### Aim
Print exactly the part opening with the line containing "MAT['tealwall'], sw, smooth=30)" and closing with the line containing "mb = MB(); a", with both of those lines included.

### Given material
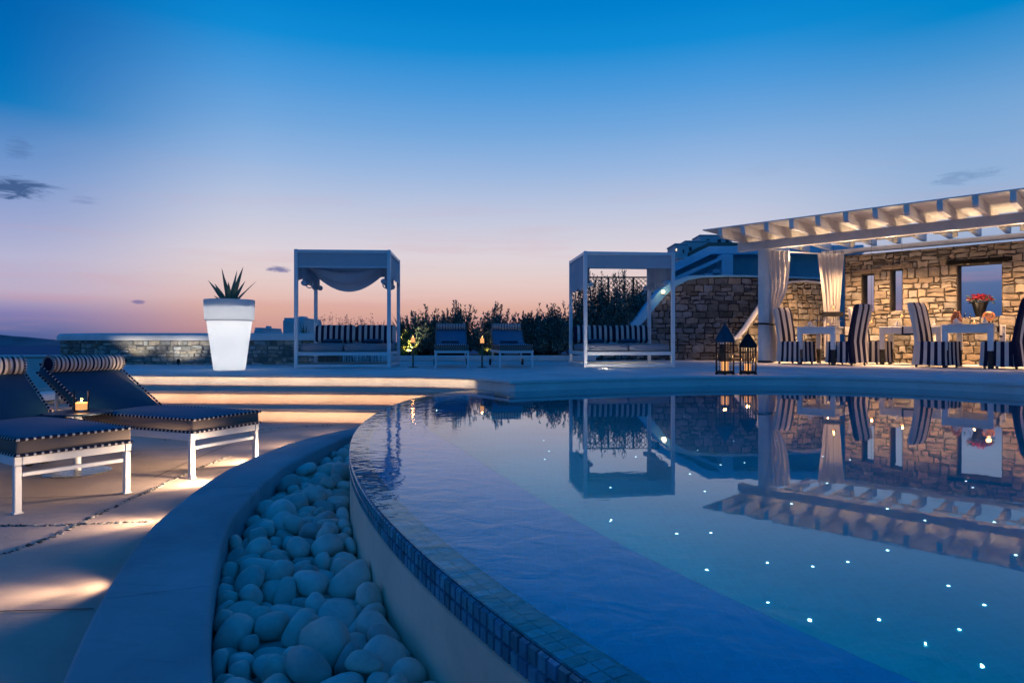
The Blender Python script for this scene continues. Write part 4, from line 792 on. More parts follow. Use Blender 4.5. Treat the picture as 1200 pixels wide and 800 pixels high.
# big rubble wall with curved end behind the lanterns
def gx(px, Y): return (px - 600) / F * Y
def gz(py, Y): return CZ - (py - 400) / F * Y
YB = 15.9
bw_pts = [(690, 424), (725, 402), (745, 386), (757, 373), (768, 359), (780, 345), (792, 335), (806, 328), (822, 325), (850, 324), (905, 325), (960, 327)]
bx0 = gx(690, YB)
bprof = [(gx(a, YB) - bx0, gz(b, YB) - .0) for a, b in bw_pts]
bw = thing('rubble_wall', 'tall dark rubble stone wall with swooping pale blue edge behind the two lanterns', 'stone wall', (bx0, YB, 0))
masonry(bw, bprof[-1][0], lambda x: interp(x, bprof), -.1, .4, seed=11, smat='stone_dark', row=(.08, .20), wid=(.10, .34))
mb = MB(); pth = [(x, .20, z - .01) for x, z in bprof]
mb.ribbon([Vector(p) for p in pth], .50, [.20] * 6 + [.17, .12, .07, .05, .05, .05], 0, .02); mb.build('white_edge', MAT['bluewash'], bw, smooth=45)
# wall lamp on that edge
p = atd(777, 342, YB - .12)
wl_ = thing('wall_lamp', 'small bright globe wall lamp on the pale blue edge of the rubble wall', 'wall lamp', p)
mb = MB(); mb.lathe([(0, -.05), (.035, -.04), (.05, 0), (.035, .04), (0, .05)], 14); mb.build('globe', MAT['bulb'], wl_, smooth=180)
mb = MB(); mb.tube([(0, .02, 0), (.03, .06, -.05), (.05, .16, -.06)], .012, 8); mb.lathe([(0, -.06), (.04, -.055), (.045, -.045), (0, -.045)], 12); mb.build('bracket', MAT['darkmetal'], wl_)
lamp('wall_lamp_light', 'POINT', p + Vector((0, -.12, 0)), 1.5, WARM2, .05)

# white staircase building behind the rubble wall
YS = 18.2
sw = thing('stair_building', 'blue-washed stepped staircase building in dusk shade above the rubble wall', 'building', (gx(780, YS), YS, 0))
def px_poly(mb, pts, Y, depth, mi=0):
    o = sw.location; vs = [(gx(a, Y) - o.x, Y - o.y, gz(b, Y)) for a, b in pts]; n = len(vs)
    tri = tessellate_polygon([[Vector((v[0], v[2], 0)) for v in vs]])
    bk = [(v[0], v[1] + depth, v[2]) for v in vs]
    fs = [tuple(x) for x in tri] + [tuple(i + n for i in x) for x in tri] + [(i, (i + 1) % n, (i + 1) % n + n, i + n) for i in range(n)]
    mb.add(vs + bk, fs, mi)
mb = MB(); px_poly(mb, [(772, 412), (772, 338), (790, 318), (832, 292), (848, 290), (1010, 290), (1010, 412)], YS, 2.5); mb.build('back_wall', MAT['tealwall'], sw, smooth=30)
mb = MB(); px_poly(mb, [(768, 332), (768, 322), (790, 309), (831, 288.5), (1012, 287), (1012, 297), (834, 297.5), (790, 318.5)], YS - .35, .6); mb.build('parapet', MAT['bluewash'], sw, smooth=30)
mb = MB(); px_poly(mb, [(766, 338), (790, 325), (851, 298), (853, 301), (790, 330), (766, 343)], YS - .7, .3); mb.build('stair_rail', MAT['bluewash'], sw, smooth=30)
mb = MB(); px_poly(mb, [(846, 330), (846, 298), (859, 298), (859, 330)], YS - .68, .45); mb.build('pillar', MAT['bluewash'], sw, smooth=30)
for k in range(9):
    mb = MB(); a = 772 + k * 9; px_poly(mb, [(a, 352 - k * 4.6), (a, 347.5 - k * 4.6), (a + 9, 347.5 - k * 4.6), (a + 9, 352 - k * 4.6)], YS - .5, .45); mb.build('stair_tread', MAT['bluewash'], sw, smooth=30)

# side wall of the dining terrace: curved top rising behind the column
SA = Vector((gx(848, 14.75), 14.75)); SB = Vector((gx(968, 15.45), 15.45)); dS = SB - SA; LS = dS.length
def s_on(px):   # distance along the wall of a photo column
    k = (px - 600) / F; return (k * SA.y - SA.x) / (dS.x / LS - k * dS.y / LS)
s_pts = [(848, 401), (860, 397.5), (868, 393), (876, 383), (884, 371), (892, 360), (902, 346), (914, 334), (928, 329.5), (944, 328.5), (968, 331)]
sprof = []
for a, b in s_pts:
    s_ = s_on(a); Y = SA.y + dS.y / LS * s_; sprof.append((s_, gz(b, Y) - .03))
sd = thing('side_wall', 'rough lamp-lit stone side wall with arched white top between the two curtains', 'stone wall', (SA.x, SA.y, 0), math.atan2(dS.y, dS.x))
masonry(sd, LS, lambda x: interp(x, sprof), -.05, .16, seed=21, row=(.08, .20), wid=(.10, .28))
mb = MB(); mb.ribbon([(x, .08, z - .01) for x, z in sprof], .20, .045, 0, .015); mb.build('white_edge', MAT['white'], sd, smooth=45)

# back wall of the dining terrace with its openings
U = Vector((.717, -.698)).normalized(); NV = Vector((-U.y, U.x))
W0 = Vector((7.47, 14.56))
def w_on(px): k = (px - 600) / F; return (k * W0.y - W0.x) / (U.x - k * U.y)
T1, T2, T3 = (w_on(1010), w_on(1024)), (w_on(1043.5), w_on(1057.5)), (w_on(1122), w_on(1174))
ops = [(T1[0], T1[1], 1.12, 1.94), (T2[0], T2[1], 1.12, 2.0), (T3[0], T3[1], .95, 2.0)]
kw = thing('dining_wall', 'warm lamp-lit rubble stone wall with one square opening and two narrow window slits', 'stone wall', (W0.x, W0.y, 0), math.atan2(U.y, U.x))
masonry(kw, 8.5, lambda x: 2.38, -.05, .42, ops, seed=33, row=(.06, .18), wid=(.08, .32), both=False)
for (a, b, z0_, z1_) in ops:
    mb = MB(); mb.box(((a + b) / 2, .10, z1_ + .055), (b - a + .34, .30, .09), .012); mb.build('lintel', MAT['wood'] if b - a < .5 else MAT['stone'], kw)
    mb = MB(); mb.box(((a + b) / 2, .2, z0_ - .018), (b - a - .006, .40, .035), .008); mb.build('sill', MAT['mortar'], kw)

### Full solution
mb = MB(); px_poly(mb, [(772, 412), (772, 338), (790, 318), (832, 292), (848, 290), (1010, 290), (1010, 412)], YS, 2.5); mb.build('back_wall', MAT['tealwall'], sw, smooth=30)
mb = MB(); px_poly(mb, [(768, 332), (768, 322), (790, 309), (831, 288.5), (1012, 287), (1012, 297), (834, 297.5), (790, 318.5)], YS - .35, .6); mb.build('parapet', MAT['bluewash'], sw, smooth=30)
mb = MB(); px_poly(mb, [(766, 338), (790, 325), (851, 298), (853, 301), (790, 330), (766, 343)], YS - .7, .3); mb.build('stair_rail', MAT['bluewash'], sw, smooth=30)
mb = MB(); px_poly(mb, [(846, 330), (846, 298), (859, 298), (859, 330)], YS - .68, .45); mb.build('pillar', MAT['bluewash'], sw, smooth=30)
for k in range(9):
    mb = MB(); a = 772 + k * 9; px_poly(mb, [(a, 352 - k * 4.6), (a, 347.5 - k * 4.6), (a + 9, 347.5 - k * 4.6), (a + 9, 352 - k * 4.6)], YS - .5, .45); mb.build('stair_tread', MAT['bluewash'], sw, smooth=30)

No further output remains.